Pain can result from 'letting go'. I've written elsewhere about the agony I experienced in my shoulders for many, many months. But I'm not convinced that's your problem. I suspect you may be trying too hard, and 'directing' too assidiously.
I would love to hear a description of how you might move from, say, being at college living your day to day life not paying any attention to Alexander, to then paying what you would consider appropriate attention. What actually happens to make the shift?
This isn't much of an answer, but if you can respond, I should be able to comment more.
Nicholas
We can all conjecture, but I think the best advice is for you to demonstrate for your teachers what you do when you get into trouble. Once they see it, they can ask you some questions, and then both of you can experiment. Later you can try some of what they say that might help.

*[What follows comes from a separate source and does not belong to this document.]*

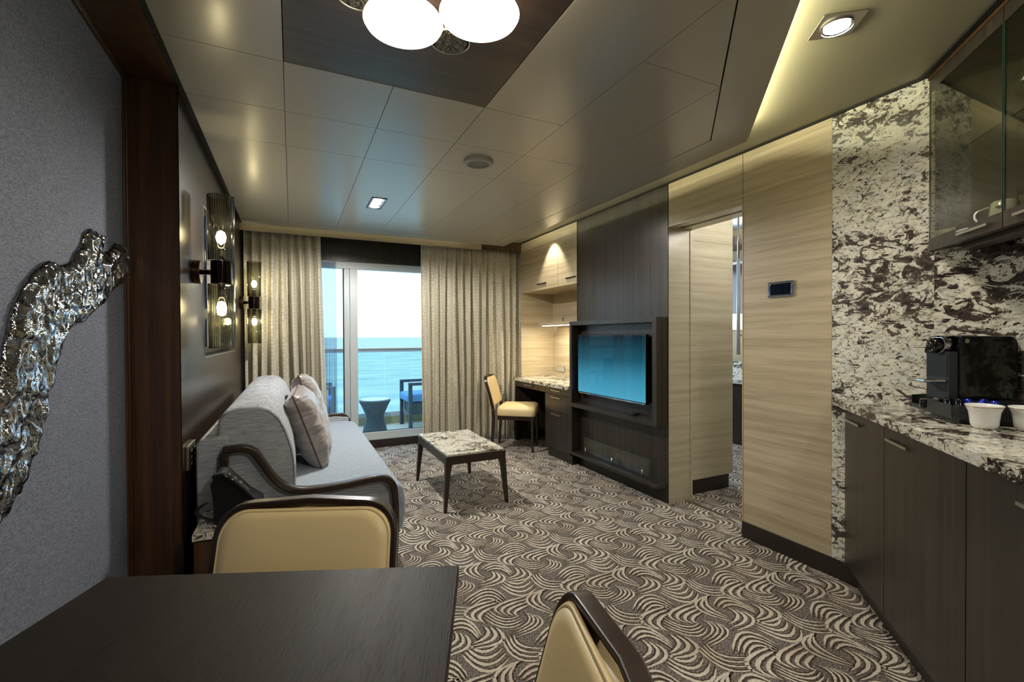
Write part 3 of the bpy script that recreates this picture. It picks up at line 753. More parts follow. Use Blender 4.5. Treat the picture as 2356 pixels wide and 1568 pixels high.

The other thing I have noticed with students and with my own education, that as I learned AT, my pains traveled around my body in odd places that had never hurt before. Partly, I didn't realize they were always hurting; after lessons my body sensitivity woke up and there was no going back to blissful unconsciousness.

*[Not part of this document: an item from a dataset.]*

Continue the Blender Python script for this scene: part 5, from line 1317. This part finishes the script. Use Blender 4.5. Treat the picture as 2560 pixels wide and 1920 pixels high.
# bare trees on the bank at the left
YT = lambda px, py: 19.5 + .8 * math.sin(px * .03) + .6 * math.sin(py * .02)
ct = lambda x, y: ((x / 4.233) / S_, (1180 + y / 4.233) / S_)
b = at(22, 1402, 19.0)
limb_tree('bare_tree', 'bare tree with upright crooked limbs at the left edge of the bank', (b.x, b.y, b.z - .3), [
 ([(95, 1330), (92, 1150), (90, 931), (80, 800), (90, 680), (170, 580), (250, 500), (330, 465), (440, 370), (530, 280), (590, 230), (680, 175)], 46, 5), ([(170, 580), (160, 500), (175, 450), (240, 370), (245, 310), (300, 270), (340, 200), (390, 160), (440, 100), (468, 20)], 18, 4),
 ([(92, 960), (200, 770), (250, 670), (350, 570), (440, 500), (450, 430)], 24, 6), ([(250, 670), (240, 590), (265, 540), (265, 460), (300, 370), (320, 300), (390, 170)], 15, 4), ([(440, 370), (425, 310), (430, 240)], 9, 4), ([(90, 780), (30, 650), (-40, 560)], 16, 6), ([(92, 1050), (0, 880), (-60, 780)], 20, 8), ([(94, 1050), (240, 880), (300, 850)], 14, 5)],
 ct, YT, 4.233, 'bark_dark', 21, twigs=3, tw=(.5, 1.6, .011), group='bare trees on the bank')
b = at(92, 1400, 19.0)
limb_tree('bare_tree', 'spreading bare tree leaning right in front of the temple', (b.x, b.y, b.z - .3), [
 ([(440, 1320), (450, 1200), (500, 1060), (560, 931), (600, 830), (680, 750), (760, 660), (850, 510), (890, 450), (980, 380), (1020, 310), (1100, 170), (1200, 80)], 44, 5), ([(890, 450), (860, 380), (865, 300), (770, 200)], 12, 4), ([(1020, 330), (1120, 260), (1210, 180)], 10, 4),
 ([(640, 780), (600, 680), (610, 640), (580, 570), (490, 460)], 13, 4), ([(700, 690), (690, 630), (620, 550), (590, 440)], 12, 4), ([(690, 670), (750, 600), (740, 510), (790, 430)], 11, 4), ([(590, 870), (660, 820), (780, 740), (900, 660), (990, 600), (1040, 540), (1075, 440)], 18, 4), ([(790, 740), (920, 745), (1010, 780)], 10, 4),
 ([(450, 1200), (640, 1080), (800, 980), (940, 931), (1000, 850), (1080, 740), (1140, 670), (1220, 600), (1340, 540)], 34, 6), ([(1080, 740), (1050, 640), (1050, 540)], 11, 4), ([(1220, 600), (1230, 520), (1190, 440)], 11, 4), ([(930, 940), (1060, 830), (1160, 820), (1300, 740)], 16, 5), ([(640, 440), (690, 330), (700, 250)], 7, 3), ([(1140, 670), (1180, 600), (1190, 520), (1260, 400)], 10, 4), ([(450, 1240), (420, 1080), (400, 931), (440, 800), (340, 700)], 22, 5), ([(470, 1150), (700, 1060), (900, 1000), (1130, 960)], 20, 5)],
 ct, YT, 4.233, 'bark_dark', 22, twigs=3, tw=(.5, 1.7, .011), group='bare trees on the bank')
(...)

But also, I finally realized that wherever it was hurting was an indicator of what part of myself I was leaving behind or keeping still when then rest of me was moving. If you were doing this with a lower back/bottom problem, it's because you're stiffening there and now allowing your hips to move and lengthen as if it is rest of your back - perhaps you're thinking of the fallacy of a waist being a dividing line between your torso and your hips?
Now, the challenge of how to tease the habits of your lower back area into getting with the new freedom! That's what your teachers can help you with. Ask them to teach you some inhibition strategies.
As you get better at observing yourself, perhaps you'll be able to give us a more articulate description? Be sure to keep us posted!